Quote the listing below in its entirety, omitting every image.

__Supplied material__:
□ □ □ □ □ □ □
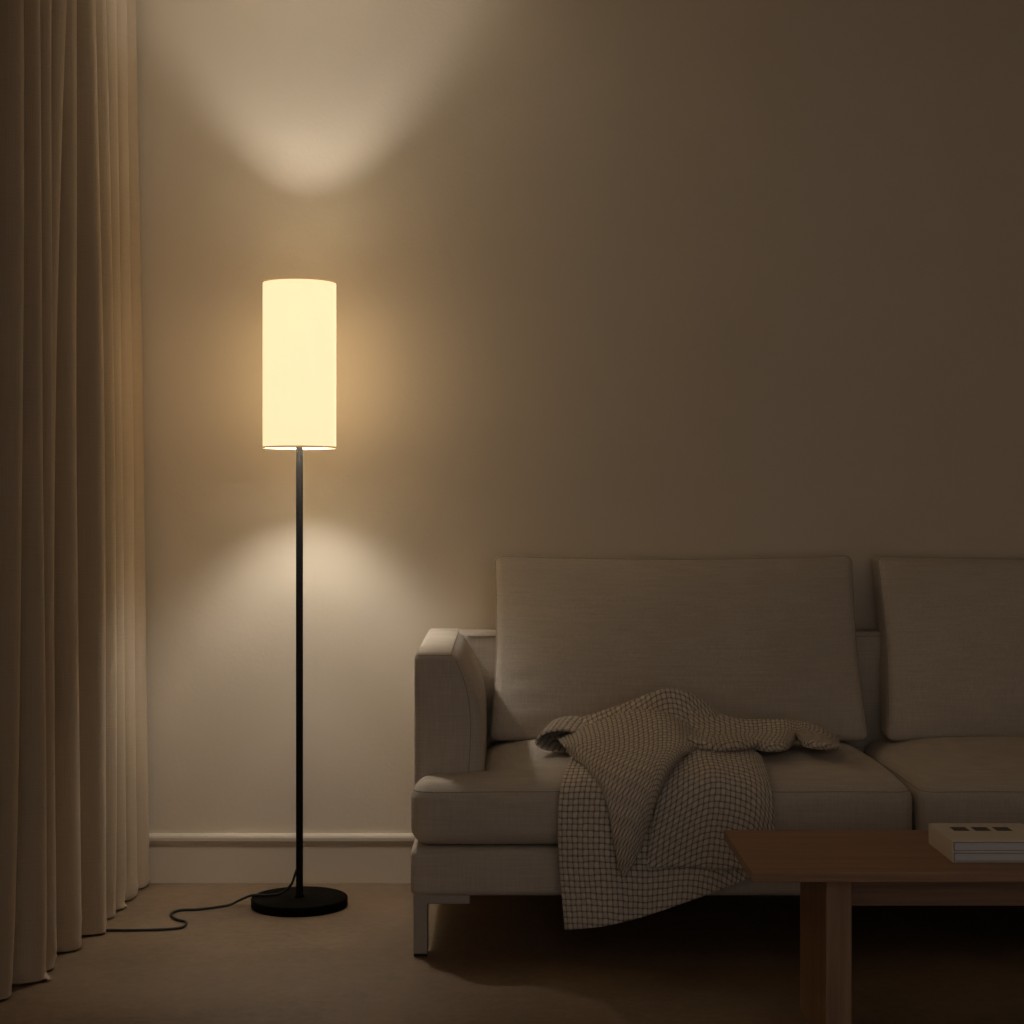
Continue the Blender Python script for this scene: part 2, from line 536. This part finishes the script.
# seat cushions (L-shaped: the front runs across the arm)
sc_, sh_, sr_ = ((SX0+.889)/2, (SYF+4.39)/2, (.247+.386)/2), ((.889-SX0)/2, (4.39-SYF)/2, .0695), .040
def seat_fn(p, u, v_, w):
    t = max(0, min(1, (p.y-SYF)/.5))
    sy = 1-(1-t)**3
    sx = max(0, 1-abs(u)**5)
    xl = SX0+(.152)*smooth01((p.y-3.845)/.035)
    xr = .889
    k = (xr-p.x)/(xr-SX0)
    front = smooth01((p.y-3.845)/.035)
    sx2 = sx*(.72+.28*front) if u < -.5 else sx
    if w > -.9: p.z += .040*sy*sx2*(w+1)/2
    p.x = xr-k*(xr-xl)
    if v_ < 0: p.y -= .010*(1-w*w)*(-v_)**4*(1-u**8)
    p.z += .0022*noise.noise(p*7)*max(0, w)
    return p
cv, cf = rounded(sc_, sh_, sr_, 5, seat_fn, step=.016)
def perim(c, hs, r, fn, ang, plane):
    """a welt line round the box at a given angle of its rounded edge"""
    pts = []
    a, b, n_ = [i for i in range(3) if i != plane[0]][0], [i for i in range(3) if i != plane[0]][1], plane[0]
    sgn = plane[1]
    ca, sa = math.cos(ang)*r, math.sin(ang)*r
    ha, hb = hs[a]-r, hs[b]-r
    loop = []
    for q in range(4):
        cx, cy = ((1, 1), (-1, 1), (-1, -1), (1, -1))[q]
        for k in range(7):
            w = PI/2*q+PI/2*k/6
            loop.append((cx*ha+ca*math.cos(w), cy*hb+ca*math.sin(w)))
        nx_, ny_ = ((-1, 1), (-1, -1), (1, -1), (1, 1))[q]
        st_ = loop[-1]
        w = PI/2*(q+1)
        en = (nx_*ha+ca*math.cos(w), ny_*hb+ca*math.sin(w))
        m_ = max(2, int(math.dist(st_, en)/.015))
        for k in range(1, m_):
            loop.append((st_[0]+(en[0]-st_[0])*k/m_, st_[1]+(en[1]-st_[1])*k/m_))
    for (x, y) in loop:
        p = Vector((0, 0, 0)); p[a] = x; p[b] = y; p[n_] = sgn*(hs[n_]-r+sa)
        u = [i/j for i, j in zip(p, hs)]
        pts.append(fn(Vector(c)+p, *u))
    return pts
pp = perim(sc_, sh_, sr_, seat_fn, .58, (2, 1))
for k in (0, 1):
    g = (lambda p: p) if k == 0 else mir
    cu = obj('seat_cushion', [g(p) for p in cv], cf, SOFA, sofa)
    MB().tube([g(p) for p in pp], .0011, 6, closed=True).obj('piping', SEAM, cu)

# back cushions
BX0, BX1 = -.046, .884
bc, bh, br = ((BX0+BX1)/2, 4.30, .642), ((BX1-BX0)/2, .058, .230), .020
def back_fn(p, u, v_, w):
    e = max(0, 1-u*u)**.7*max(0, 1-w*w)**.7
    side = 1 if v_ < 0 else .35
    p.y += (.080*e*side)*(1 if v_ > 0 else -1)*abs(v_)
    th = .62+.38*max(0, 1-w**6)                       # thins toward top and bottom edges
    p.y = bc[1]+(p.y-bc[1])*(.80+.20*max(0, 1-abs(w)**5))
    p.z -= .008*(1-u*u)*max(0, w)                      # dished top edge
    p.x += .006*(1-w*w)*u*(-1)+.004*u*(-w if w < 0 else 0)
    p.x += .010*max(0, -w)*u*.5
    # soft creases near the lower left corner
    dx, dz = u+.93, w+.35
    if v_ < 0:
        p.y += .007*math.exp(-((dx-.10)/.10)**2)*math.exp(-((dz-.22*dx-.0)/.055)**2)
        p.y += .005*math.exp(-((dx-.16)/.12)**2)*math.exp(-((dz+.22)/.06)**2)
    p.y += .0035*noise.noise(p*5)*e
    p.y += .36*(p.z-.415)-.006                          # leans back
    return p
bv, bf = rounded(bc, bh, br, 5, back_fn, step=.016)
bp = perim(bc, bh, br, back_fn, .45, (1, -1))
for k in (0, 1):
    g = (lambda p: p) if k == 0 else (lambda p: Vector((1.846+(p.x-BX0)*(.947-1.846)/(BX1-BX0), p.y, p.z)))
    cu = obj('back_cushion', [g(p) for p in bv], bf, SOFA, sofa)
    MB().tube([g(p) for p in bp], .0015, 6, closed=True).obj('piping', SEAM, cu)

# legs: flat steel angle brackets
def leg(sx, yf):
    m = MB()
    d = 1 if sx < SXM else -1
    xs = sorted((sx, sx+d*.0315)); xb = sorted((sx, sx+d*.125))
    m.rbox((xs[0], yf, .006), (xs[1], yf+.05, .1365), .0015, 2)
    m.rbox((xb[0]+(0 if d < 0 else .001), yf+.0005, .1165), (xb[1], yf+.05, .137), .0015, 2)
    o = m.obj('leg', STEEL, sofa, smooth=False)
    MB().rbox((xs[0]+.001, yf+.001, 0), (xs[1]-.001, yf+.049, .0065), .001, 2).obj('foot_pad', RUBBER, o, smooth=False)
for sx in (SX0+.006, SX1-.006):
    for yf in (3.765, 4.44): leg(sx, yf)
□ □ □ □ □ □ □
__Response to this task__:
Continue the Blender Python script for this scene: part 2, from line 536. This part finishes the script.
# seat cushions (L-shaped: the front runs across the arm)
sc_, sh_, sr_ = ((SX0+.889)/2, (SYF+4.39)/2, (.247+.386)/2), ((.889-SX0)/2, (4.39-SYF)/2, .0695), .040
def seat_fn(p, u, v_, w):
    t = max(0, min(1, (p.y-SYF)/.5))
    sy = 1-(1-t)**3
    sx = max(0, 1-abs(u)**5)
    xl = SX0+(.152)*smooth01((p.y-3.845)/.035)
    xr = .889
    k = (xr-p.x)/(xr-SX0)
    front = smooth01((p.y-3.845)/.035)
    sx2 = sx*(.72+.28*front) if u < -.5 else sx
    if w > -.9: p.z += .040*sy*sx2*(w+1)/2
    p.x = xr-k*(xr-xl)
    if v_ < 0: p.y -= .010*(1-w*w)*(-v_)**4*(1-u**8)
    p.z += .0022*noise.noise(p*7)*max(0, w)
    return p
cv, cf = rounded(sc_, sh_, sr_, 5, seat_fn, step=.016)
def perim(c, hs, r, fn, ang, plane):
    """a welt line round the box at a given angle of its rounded edge"""
    pts = []
    a, b, n_ = [i for i in range(3) if i != plane[0]][0], [i for i in range(3) if i != plane[0]][1], plane[0]
    sgn = plane[1]
    ca, sa = math.cos(ang)*r, math.sin(ang)*r
    ha, hb = hs[a]-r, hs[b]-r
    loop = []
    for q in range(4):
        cx, cy = ((1, 1), (-1, 1), (-1, -1), (1, -1))[q]
        for k in range(7):
            w = PI/2*q+PI/2*k/6
            loop.append((cx*ha+ca*math.cos(w), cy*hb+ca*math.sin(w)))
        nx_, ny_ = ((-1, 1), (-1, -1), (1, -1), (1, 1))[q]
        st_ = loop[-1]
        w = PI/2*(q+1)
        en = (nx_*ha+ca*math.cos(w), ny_*hb+ca*math.sin(w))
        m_ = max(2, int(math.dist(st_, en)/.015))
        for k in range(1, m_):
            loop.append((st_[0]+(en[0]-st_[0])*k/m_, st_[1]+(en[1]-st_[1])*k/m_))
    for (x, y) in loop:
        p = Vector((0, 0, 0)); p[a] = x; p[b] = y; p[n_] = sgn*(hs[n_]-r+sa)
        u = [i/j for i, j in zip(p, hs)]
        pts.append(fn(Vector(c)+p, *u))
    return pts
pp = perim(sc_, sh_, sr_, seat_fn, .58, (2, 1))
for k in (0, 1):
    g = (lambda p: p) if k == 0 else mir
    cu = obj('seat_cushion', [g(p) for p in cv], cf, SOFA, sofa)
    MB().tube([g(p) for p in pp], .0011, 6, closed=True).obj('piping', SEAM, cu)

# back cushions
BX0, BX1 = -.046, .884
bc, bh, br = ((BX0+BX1)/2, 4.30, .642), ((BX1-BX0)/2, .058, .230), .020
def back_fn(p, u, v_, w):
    e = max(0, 1-u*u)**.7*max(0, 1-w*w)**.7
    side = 1 if v_ < 0 else .35
    p.y += (.080*e*side)*(1 if v_ > 0 else -1)*abs(v_)
    th = .62+.38*max(0, 1-w**6)                       # thins toward top and bottom edges
    p.y = bc[1]+(p.y-bc[1])*(.80+.20*max(0, 1-abs(w)**5))
    p.z -= .008*(1-u*u)*max(0, w)                      # dished top edge
    p.x += .006*(1-w*w)*u*(-1)+.004*u*(-w if w < 0 else 0)
    p.x += .010*max(0, -w)*u*.5
    # soft creases near the lower left corner
    dx, dz = u+.93, w+.35
    if v_ < 0:
        p.y += .007*math.exp(-((dx-.10)/.10)**2)*math.exp(-((dz-.22*dx-.0)/.055)**2)
        p.y += .005*math.exp(-((dx-.16)/.12)**2)*math.exp(-((dz+.22)/.06)**2)
    p.y += .0035*noise.noise(p*5)*e
    p.y += .36*(p.z-.415)-.006                          # leans back
    return p
bv, bf = rounded(bc, bh, br, 5, back_fn, step=.016)
bp = perim(bc, bh, br, back_fn, .45, (1, -1))
for k in (0, 1):
    g = (lambda p: p) if k == 0 else (lambda p: Vector((1.846+(p.x-BX0)*(.947-1.846)/(BX1-BX0), p.y, p.z)))
    cu = obj('back_cushion', [g(p) for p in bv], bf, SOFA, sofa)
    MB().tube([g(p) for p in bp], .0015, 6, closed=True).obj('piping', SEAM, cu)

# legs: flat steel angle brackets
def leg(sx, yf):
    m = MB()
    d = 1 if sx < SXM else -1
    xs = sorted((sx, sx+d*.0315)); xb = sorted((sx, sx+d*.125))
    m.rbox((xs[0], yf, .006), (xs[1], yf+.05, .1365), .0015, 2)
    m.rbox((xb[0]+(0 if d < 0 else .001), yf+.0005, .1165), (xb[1], yf+.05, .137), .0015, 2)
    o = m.obj('leg', STEEL, sofa, smooth=False)
    MB().rbox((xs[0]+.001, yf+.001, 0), (xs[1]-.001, yf+.049, .0065), .001, 2).obj('foot_pad', RUBBER, o, smooth=False)
for sx in (SX0+.006, SX1-.006):
    for yf in (3.765, 4.44): leg(sx, yf)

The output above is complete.